§ **Collection entries**

▼

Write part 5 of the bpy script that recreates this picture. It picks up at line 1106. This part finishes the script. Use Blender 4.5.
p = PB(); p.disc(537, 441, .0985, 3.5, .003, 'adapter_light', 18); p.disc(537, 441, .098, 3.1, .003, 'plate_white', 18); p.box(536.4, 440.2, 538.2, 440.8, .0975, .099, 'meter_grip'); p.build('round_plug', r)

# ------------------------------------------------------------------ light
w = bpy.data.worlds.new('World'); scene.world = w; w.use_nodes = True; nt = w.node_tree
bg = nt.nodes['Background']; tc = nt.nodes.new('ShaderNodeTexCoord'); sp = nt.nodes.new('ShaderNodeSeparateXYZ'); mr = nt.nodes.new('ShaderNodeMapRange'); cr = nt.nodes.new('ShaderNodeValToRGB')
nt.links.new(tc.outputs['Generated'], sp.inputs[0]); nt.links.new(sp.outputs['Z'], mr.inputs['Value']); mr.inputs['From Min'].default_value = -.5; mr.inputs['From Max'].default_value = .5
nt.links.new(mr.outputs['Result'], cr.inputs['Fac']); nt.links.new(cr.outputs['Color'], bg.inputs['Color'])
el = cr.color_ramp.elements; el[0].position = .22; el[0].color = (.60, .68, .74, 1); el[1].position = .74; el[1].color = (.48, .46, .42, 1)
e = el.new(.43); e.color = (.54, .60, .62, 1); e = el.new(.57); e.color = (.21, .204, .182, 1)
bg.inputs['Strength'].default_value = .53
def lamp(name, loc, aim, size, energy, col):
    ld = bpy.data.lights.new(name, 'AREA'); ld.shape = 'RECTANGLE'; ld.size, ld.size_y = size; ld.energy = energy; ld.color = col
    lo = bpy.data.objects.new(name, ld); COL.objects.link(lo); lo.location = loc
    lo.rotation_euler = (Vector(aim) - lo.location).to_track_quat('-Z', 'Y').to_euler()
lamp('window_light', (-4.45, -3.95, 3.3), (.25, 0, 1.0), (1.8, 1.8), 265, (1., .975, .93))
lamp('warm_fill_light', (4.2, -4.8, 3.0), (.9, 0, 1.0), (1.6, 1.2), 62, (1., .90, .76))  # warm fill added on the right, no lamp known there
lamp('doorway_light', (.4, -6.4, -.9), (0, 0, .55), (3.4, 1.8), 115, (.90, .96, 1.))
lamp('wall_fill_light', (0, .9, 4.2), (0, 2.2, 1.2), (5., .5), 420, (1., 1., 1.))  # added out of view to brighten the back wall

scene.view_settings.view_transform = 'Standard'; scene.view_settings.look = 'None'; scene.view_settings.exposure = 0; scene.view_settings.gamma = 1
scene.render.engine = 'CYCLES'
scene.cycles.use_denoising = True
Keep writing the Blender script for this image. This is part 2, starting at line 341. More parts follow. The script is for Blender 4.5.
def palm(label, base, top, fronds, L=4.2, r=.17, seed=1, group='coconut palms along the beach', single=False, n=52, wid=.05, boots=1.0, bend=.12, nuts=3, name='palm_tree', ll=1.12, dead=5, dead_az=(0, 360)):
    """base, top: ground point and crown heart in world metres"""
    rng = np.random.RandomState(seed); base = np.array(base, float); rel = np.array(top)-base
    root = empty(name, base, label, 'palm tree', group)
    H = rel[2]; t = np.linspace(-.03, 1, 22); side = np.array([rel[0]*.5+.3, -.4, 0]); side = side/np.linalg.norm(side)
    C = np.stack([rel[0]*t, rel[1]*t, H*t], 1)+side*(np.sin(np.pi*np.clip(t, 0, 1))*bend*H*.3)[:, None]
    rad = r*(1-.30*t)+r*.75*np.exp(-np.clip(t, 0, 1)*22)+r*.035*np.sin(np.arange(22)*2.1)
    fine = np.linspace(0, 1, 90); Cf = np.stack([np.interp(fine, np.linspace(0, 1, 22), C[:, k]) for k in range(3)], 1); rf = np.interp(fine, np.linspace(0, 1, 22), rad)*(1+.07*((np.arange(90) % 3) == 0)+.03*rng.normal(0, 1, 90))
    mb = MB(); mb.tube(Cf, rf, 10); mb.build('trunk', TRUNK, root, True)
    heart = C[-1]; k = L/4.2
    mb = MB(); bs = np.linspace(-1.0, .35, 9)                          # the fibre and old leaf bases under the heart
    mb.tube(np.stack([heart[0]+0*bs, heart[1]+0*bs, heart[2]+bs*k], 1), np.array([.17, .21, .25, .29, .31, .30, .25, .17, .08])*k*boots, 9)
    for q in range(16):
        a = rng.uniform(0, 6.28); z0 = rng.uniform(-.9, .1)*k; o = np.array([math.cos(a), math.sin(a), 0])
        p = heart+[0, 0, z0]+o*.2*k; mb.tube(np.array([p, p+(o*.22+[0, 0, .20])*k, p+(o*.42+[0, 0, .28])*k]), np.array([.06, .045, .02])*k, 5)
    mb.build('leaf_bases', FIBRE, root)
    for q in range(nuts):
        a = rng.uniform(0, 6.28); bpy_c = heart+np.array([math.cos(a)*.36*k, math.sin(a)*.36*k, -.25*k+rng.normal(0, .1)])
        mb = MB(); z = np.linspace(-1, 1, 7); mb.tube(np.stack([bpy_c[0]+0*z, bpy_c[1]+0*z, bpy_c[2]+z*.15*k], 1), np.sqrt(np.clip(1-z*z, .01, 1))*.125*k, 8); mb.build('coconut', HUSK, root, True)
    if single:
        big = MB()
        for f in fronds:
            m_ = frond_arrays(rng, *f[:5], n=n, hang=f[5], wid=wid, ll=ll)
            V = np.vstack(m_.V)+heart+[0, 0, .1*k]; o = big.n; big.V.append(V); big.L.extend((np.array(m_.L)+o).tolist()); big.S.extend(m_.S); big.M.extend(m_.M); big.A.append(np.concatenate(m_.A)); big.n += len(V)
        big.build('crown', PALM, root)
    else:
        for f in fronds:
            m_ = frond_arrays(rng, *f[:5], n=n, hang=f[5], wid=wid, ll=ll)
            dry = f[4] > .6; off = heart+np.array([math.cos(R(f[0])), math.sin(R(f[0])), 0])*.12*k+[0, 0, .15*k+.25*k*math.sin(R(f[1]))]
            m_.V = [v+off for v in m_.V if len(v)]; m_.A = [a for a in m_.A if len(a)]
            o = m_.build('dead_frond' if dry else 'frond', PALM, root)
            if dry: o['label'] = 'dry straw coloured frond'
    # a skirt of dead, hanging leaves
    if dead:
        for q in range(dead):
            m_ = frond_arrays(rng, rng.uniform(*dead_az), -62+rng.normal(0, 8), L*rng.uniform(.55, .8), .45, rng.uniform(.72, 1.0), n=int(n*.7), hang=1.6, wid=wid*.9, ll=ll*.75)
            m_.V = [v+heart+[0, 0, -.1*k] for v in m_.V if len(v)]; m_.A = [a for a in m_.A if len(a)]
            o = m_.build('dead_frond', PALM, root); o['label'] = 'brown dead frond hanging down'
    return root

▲

§ **PROBLEM STATEMENT**
Return a word-for-word copy of the lines from the beginning of the listing to the line holding "440.8, .0975, .099, 'meter_grip'); p.build('round_plug', r)", both kept.

§ **REPLY TO THE EXERCISE**
Write part 5 of the bpy script that recreates this picture. It picks up at line 1106. This part finishes the script. Use Blender 4.5.
p = PB(); p.disc(537, 441, .0985, 3.5, .003, 'adapter_light', 18); p.disc(537, 441, .098, 3.1, .003, 'plate_white', 18); p.box(536.4, 440.2, 538.2, 440.8, .0975, .099, 'meter_grip'); p.build('round_plug', r)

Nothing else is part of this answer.